== Entries ==

_ _ _

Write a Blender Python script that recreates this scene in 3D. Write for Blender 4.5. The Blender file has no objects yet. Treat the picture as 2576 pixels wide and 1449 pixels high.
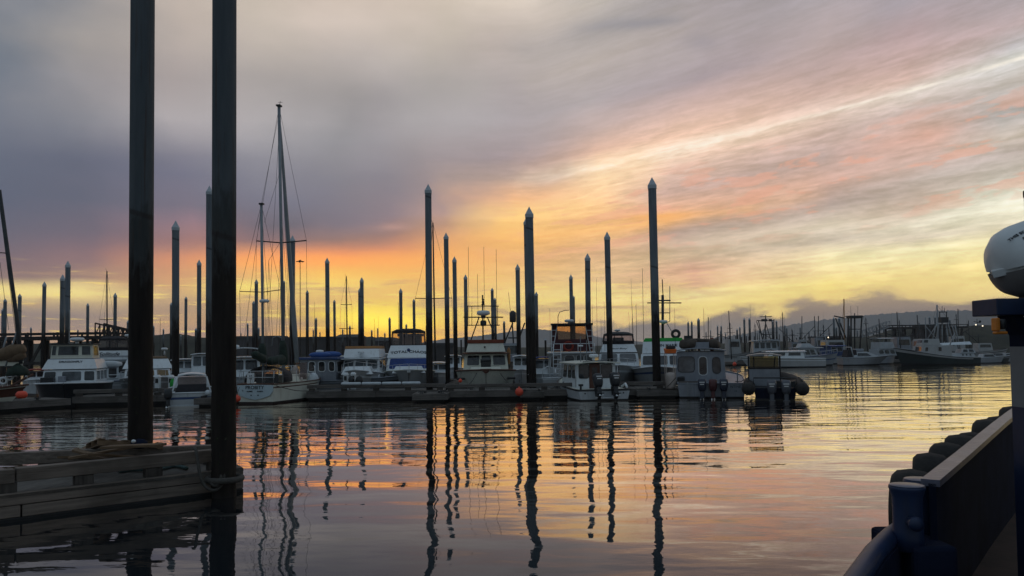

_ _ _

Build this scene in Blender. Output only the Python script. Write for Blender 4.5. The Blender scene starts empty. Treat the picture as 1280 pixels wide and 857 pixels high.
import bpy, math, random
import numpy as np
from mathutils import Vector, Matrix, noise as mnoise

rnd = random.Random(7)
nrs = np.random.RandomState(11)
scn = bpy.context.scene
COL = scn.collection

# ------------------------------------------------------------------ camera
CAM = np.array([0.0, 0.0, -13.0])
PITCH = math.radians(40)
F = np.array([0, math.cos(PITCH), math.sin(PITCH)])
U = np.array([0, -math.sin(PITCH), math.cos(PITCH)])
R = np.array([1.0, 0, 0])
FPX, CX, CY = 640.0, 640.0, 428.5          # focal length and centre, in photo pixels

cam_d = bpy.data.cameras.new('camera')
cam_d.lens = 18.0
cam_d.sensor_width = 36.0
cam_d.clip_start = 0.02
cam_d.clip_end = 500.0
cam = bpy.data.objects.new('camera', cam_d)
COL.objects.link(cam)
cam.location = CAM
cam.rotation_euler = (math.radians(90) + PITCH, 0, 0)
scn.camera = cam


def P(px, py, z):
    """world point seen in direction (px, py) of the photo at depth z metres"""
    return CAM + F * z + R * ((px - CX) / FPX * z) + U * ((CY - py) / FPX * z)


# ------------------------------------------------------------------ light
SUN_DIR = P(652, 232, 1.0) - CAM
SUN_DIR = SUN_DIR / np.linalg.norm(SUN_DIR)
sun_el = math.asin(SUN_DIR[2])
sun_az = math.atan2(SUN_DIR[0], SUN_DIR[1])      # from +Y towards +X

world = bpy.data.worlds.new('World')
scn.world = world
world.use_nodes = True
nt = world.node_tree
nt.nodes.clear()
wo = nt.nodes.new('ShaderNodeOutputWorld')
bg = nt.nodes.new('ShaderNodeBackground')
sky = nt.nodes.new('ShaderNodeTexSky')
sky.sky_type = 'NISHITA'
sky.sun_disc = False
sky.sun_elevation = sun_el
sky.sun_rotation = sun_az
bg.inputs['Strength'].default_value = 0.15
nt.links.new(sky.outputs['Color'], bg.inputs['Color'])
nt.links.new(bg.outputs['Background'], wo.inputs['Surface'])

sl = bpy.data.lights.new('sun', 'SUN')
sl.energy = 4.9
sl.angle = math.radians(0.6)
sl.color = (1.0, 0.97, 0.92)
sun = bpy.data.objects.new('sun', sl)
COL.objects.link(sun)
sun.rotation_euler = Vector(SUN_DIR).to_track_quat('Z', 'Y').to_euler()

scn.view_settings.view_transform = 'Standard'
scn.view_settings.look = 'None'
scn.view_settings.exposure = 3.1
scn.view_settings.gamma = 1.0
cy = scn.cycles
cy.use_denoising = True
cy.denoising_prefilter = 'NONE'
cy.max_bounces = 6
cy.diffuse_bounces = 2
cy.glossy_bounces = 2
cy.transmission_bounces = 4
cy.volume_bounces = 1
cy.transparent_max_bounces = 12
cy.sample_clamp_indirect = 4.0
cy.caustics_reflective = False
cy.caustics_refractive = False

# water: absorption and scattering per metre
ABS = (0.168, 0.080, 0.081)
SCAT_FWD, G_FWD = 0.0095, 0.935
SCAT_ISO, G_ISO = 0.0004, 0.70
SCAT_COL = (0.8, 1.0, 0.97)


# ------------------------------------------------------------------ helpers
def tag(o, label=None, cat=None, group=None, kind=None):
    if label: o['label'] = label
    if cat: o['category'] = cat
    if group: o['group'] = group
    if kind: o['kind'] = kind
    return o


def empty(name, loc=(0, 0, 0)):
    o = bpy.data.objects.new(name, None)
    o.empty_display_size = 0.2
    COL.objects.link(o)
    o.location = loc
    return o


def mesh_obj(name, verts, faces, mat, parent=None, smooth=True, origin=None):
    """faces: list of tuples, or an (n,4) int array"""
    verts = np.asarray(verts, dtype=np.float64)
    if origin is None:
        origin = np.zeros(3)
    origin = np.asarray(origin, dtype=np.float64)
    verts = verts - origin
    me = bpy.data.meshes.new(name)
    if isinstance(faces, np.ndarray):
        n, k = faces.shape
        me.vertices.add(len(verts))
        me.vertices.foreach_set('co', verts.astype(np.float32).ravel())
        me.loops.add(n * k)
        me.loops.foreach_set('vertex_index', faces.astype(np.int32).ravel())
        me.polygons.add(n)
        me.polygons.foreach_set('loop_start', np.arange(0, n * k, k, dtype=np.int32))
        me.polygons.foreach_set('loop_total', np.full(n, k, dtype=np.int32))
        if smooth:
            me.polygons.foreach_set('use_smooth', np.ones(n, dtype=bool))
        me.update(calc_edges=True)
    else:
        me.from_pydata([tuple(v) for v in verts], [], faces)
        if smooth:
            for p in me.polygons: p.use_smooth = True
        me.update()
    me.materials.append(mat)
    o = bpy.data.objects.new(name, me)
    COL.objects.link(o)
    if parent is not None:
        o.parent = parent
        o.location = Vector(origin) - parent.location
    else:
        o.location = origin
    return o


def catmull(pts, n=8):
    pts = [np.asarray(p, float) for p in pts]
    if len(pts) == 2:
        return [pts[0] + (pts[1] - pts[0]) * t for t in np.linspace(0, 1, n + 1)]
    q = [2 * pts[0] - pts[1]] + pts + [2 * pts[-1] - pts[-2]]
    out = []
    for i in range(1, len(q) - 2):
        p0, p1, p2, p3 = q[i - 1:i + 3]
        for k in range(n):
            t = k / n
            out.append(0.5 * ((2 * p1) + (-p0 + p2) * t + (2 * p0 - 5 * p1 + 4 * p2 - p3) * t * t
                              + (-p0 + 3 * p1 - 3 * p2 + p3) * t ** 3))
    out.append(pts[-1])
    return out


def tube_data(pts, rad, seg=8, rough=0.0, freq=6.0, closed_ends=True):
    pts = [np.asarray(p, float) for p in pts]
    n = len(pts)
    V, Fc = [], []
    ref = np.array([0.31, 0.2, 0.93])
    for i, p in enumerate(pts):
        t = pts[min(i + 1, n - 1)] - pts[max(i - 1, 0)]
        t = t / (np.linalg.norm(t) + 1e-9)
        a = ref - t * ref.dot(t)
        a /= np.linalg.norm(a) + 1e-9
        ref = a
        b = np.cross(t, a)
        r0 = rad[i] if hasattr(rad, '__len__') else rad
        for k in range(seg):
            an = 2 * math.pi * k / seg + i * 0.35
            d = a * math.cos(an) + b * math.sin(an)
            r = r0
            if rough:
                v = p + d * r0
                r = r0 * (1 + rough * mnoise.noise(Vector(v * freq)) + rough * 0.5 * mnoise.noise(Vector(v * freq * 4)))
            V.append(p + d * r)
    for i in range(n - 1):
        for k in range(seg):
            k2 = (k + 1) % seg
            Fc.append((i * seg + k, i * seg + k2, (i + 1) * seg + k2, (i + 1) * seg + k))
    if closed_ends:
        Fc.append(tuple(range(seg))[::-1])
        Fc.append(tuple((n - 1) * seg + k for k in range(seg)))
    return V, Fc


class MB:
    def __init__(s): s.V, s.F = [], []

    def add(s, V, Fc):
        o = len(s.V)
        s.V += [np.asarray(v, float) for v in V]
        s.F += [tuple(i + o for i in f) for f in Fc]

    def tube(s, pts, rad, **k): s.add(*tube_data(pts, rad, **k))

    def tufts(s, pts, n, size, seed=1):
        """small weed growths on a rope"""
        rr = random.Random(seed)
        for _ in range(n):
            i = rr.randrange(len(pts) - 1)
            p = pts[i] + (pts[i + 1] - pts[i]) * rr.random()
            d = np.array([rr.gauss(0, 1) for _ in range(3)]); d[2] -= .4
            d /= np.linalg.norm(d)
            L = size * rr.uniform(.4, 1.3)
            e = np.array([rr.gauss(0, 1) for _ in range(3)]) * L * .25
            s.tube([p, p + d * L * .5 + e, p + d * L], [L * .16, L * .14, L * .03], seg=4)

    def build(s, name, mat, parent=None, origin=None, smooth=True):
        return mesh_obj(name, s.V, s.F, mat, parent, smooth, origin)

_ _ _

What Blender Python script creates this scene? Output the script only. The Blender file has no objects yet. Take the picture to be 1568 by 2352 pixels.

_ _ _

== Request ==
Provide only the count of lines in the data above that include the string "Blender".

== Finished exercise ==
3